Each line from the top of the listing through the one holding "obj('bowl_shell', bm, M['steel'], bo, rot=(R(0), R(-2.5), 0))" should be restated word for word, with nothing added and no pictures.
BEGIN Source data
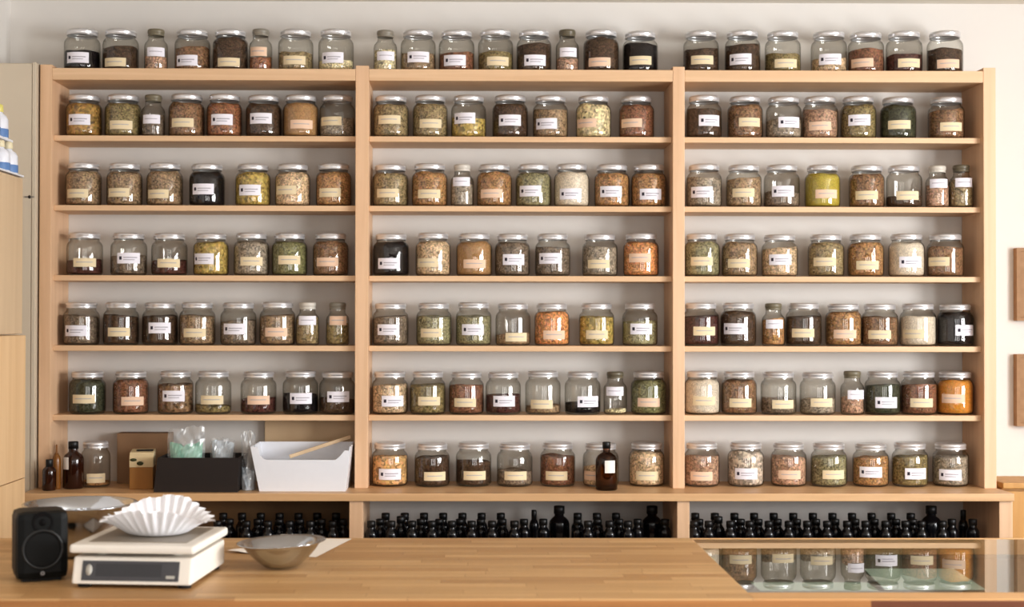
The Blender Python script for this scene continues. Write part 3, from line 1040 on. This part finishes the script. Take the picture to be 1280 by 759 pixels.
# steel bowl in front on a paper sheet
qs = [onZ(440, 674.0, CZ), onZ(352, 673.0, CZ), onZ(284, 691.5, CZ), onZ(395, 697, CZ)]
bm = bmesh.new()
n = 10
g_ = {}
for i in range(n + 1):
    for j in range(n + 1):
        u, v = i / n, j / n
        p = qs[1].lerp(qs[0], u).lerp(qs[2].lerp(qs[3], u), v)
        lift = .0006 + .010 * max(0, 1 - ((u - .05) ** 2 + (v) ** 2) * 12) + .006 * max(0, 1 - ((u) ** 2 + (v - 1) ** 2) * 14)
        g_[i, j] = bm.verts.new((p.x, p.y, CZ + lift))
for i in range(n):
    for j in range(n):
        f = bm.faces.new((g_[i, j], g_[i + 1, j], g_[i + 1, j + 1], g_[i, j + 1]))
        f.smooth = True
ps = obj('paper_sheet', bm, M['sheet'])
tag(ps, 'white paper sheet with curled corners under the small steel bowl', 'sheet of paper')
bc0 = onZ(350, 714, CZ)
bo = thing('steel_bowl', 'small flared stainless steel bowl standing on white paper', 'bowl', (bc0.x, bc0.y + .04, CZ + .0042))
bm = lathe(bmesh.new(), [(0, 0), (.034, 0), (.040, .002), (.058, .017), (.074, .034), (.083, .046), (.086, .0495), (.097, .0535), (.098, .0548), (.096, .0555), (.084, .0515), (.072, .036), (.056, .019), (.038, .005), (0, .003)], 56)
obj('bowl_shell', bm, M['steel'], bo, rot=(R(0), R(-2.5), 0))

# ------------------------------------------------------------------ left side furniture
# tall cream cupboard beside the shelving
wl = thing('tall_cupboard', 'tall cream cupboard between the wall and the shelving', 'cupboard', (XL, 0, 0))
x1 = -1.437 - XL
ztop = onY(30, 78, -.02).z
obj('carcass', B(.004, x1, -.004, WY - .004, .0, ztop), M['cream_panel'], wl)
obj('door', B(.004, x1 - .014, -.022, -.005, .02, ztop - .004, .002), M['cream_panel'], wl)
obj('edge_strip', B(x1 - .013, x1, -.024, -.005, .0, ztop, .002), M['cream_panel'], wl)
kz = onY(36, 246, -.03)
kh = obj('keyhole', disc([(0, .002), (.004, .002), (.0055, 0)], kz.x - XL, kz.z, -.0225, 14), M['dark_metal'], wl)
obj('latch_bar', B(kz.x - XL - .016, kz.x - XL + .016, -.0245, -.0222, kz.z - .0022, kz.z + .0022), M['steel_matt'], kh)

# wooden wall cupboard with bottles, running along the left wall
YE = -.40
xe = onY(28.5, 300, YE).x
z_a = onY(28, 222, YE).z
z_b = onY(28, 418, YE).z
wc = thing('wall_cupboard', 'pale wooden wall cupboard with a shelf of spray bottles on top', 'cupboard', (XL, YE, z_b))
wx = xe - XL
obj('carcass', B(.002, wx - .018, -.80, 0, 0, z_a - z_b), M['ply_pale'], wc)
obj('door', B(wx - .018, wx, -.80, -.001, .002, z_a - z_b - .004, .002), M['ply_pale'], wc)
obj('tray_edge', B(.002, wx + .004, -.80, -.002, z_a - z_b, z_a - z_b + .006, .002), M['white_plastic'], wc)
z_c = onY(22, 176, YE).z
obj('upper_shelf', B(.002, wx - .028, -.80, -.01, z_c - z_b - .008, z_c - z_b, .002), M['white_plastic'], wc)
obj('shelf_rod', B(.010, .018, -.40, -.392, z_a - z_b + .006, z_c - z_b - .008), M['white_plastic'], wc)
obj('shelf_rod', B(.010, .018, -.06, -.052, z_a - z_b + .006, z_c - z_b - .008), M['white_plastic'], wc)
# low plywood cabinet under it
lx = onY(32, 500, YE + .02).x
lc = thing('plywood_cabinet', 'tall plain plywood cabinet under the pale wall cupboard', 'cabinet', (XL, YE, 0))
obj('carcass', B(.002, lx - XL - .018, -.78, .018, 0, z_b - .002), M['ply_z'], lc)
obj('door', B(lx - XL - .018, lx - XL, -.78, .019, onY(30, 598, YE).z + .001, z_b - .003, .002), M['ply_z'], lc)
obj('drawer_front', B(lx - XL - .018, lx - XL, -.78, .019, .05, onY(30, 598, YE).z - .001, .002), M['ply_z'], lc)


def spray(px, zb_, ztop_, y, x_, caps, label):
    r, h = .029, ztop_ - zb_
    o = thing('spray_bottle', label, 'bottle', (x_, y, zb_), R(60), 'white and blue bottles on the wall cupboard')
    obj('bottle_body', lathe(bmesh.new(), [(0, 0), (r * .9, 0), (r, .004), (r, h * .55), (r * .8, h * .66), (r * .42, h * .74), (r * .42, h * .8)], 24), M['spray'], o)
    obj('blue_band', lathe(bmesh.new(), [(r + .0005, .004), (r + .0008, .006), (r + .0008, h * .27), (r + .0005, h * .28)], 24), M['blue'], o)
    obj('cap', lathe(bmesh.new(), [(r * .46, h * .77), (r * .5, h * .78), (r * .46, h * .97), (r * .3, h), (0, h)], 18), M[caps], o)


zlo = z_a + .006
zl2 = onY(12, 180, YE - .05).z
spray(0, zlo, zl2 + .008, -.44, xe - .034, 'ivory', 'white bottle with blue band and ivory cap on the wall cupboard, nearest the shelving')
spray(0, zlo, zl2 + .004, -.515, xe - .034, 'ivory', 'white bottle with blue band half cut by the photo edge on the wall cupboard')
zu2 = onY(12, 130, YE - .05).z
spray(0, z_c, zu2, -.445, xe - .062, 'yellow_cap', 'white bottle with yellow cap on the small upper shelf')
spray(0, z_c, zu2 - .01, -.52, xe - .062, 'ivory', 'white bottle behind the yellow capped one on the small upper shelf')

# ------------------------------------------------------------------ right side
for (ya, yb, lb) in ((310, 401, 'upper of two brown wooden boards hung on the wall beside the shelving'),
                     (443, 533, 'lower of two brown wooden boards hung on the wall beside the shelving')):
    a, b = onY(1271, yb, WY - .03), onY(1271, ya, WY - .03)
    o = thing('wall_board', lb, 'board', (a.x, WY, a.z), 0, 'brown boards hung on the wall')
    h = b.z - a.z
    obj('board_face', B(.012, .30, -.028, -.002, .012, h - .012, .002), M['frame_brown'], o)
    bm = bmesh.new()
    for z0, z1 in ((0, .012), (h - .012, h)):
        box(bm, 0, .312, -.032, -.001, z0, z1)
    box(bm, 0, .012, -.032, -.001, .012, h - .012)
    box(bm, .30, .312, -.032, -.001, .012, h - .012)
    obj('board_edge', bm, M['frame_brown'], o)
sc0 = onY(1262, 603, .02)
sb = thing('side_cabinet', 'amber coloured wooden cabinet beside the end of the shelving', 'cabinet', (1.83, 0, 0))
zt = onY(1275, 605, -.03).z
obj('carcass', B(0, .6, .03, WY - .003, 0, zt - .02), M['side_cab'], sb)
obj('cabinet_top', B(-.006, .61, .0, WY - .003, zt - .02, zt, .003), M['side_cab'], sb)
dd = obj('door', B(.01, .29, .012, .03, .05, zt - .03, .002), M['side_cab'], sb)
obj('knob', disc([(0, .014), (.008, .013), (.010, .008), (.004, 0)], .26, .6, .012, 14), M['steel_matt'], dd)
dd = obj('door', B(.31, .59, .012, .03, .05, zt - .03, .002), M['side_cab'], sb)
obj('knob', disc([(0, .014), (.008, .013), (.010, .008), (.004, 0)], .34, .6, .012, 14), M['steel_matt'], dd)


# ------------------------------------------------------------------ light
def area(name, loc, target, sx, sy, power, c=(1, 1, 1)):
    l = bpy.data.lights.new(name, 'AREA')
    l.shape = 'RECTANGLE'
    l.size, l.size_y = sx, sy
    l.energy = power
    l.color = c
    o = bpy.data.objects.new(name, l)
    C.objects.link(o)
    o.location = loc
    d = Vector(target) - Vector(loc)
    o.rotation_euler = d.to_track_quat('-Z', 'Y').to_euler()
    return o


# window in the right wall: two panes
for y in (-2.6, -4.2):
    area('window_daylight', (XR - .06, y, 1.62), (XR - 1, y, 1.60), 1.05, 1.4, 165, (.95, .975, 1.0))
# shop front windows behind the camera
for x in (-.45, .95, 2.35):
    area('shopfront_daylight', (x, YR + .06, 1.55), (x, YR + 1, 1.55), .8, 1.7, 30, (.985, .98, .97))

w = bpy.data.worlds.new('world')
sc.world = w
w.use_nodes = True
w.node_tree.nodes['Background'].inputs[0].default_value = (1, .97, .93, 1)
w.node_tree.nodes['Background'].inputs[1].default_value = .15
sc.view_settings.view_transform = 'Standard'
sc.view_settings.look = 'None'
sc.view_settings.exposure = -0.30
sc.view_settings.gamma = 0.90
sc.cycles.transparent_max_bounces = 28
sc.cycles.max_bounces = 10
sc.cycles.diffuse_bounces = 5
END Source data
• Answer below:
The Blender Python script for this scene continues. Write part 3, from line 1040 on. This part finishes the script. Take the picture to be 1280 by 759 pixels.
# steel bowl in front on a paper sheet
qs = [onZ(440, 674.0, CZ), onZ(352, 673.0, CZ), onZ(284, 691.5, CZ), onZ(395, 697, CZ)]
bm = bmesh.new()
n = 10
g_ = {}
for i in range(n + 1):
    for j in range(n + 1):
        u, v = i / n, j / n
        p = qs[1].lerp(qs[0], u).lerp(qs[2].lerp(qs[3], u), v)
        lift = .0006 + .010 * max(0, 1 - ((u - .05) ** 2 + (v) ** 2) * 12) + .006 * max(0, 1 - ((u) ** 2 + (v - 1) ** 2) * 14)
        g_[i, j] = bm.verts.new((p.x, p.y, CZ + lift))
for i in range(n):
    for j in range(n):
        f = bm.faces.new((g_[i, j], g_[i + 1, j], g_[i + 1, j + 1], g_[i, j + 1]))
        f.smooth = True
ps = obj('paper_sheet', bm, M['sheet'])
tag(ps, 'white paper sheet with curled corners under the small steel bowl', 'sheet of paper')
bc0 = onZ(350, 714, CZ)
bo = thing('steel_bowl', 'small flared stainless steel bowl standing on white paper', 'bowl', (bc0.x, bc0.y + .04, CZ + .0042))
bm = lathe(bmesh.new(), [(0, 0), (.034, 0), (.040, .002), (.058, .017), (.074, .034), (.083, .046), (.086, .0495), (.097, .0535), (.098, .0548), (.096, .0555), (.084, .0515), (.072, .036), (.056, .019), (.038, .005), (0, .003)], 56)
obj('bowl_shell', bm, M['steel'], bo, rot=(R(0), R(-2.5), 0))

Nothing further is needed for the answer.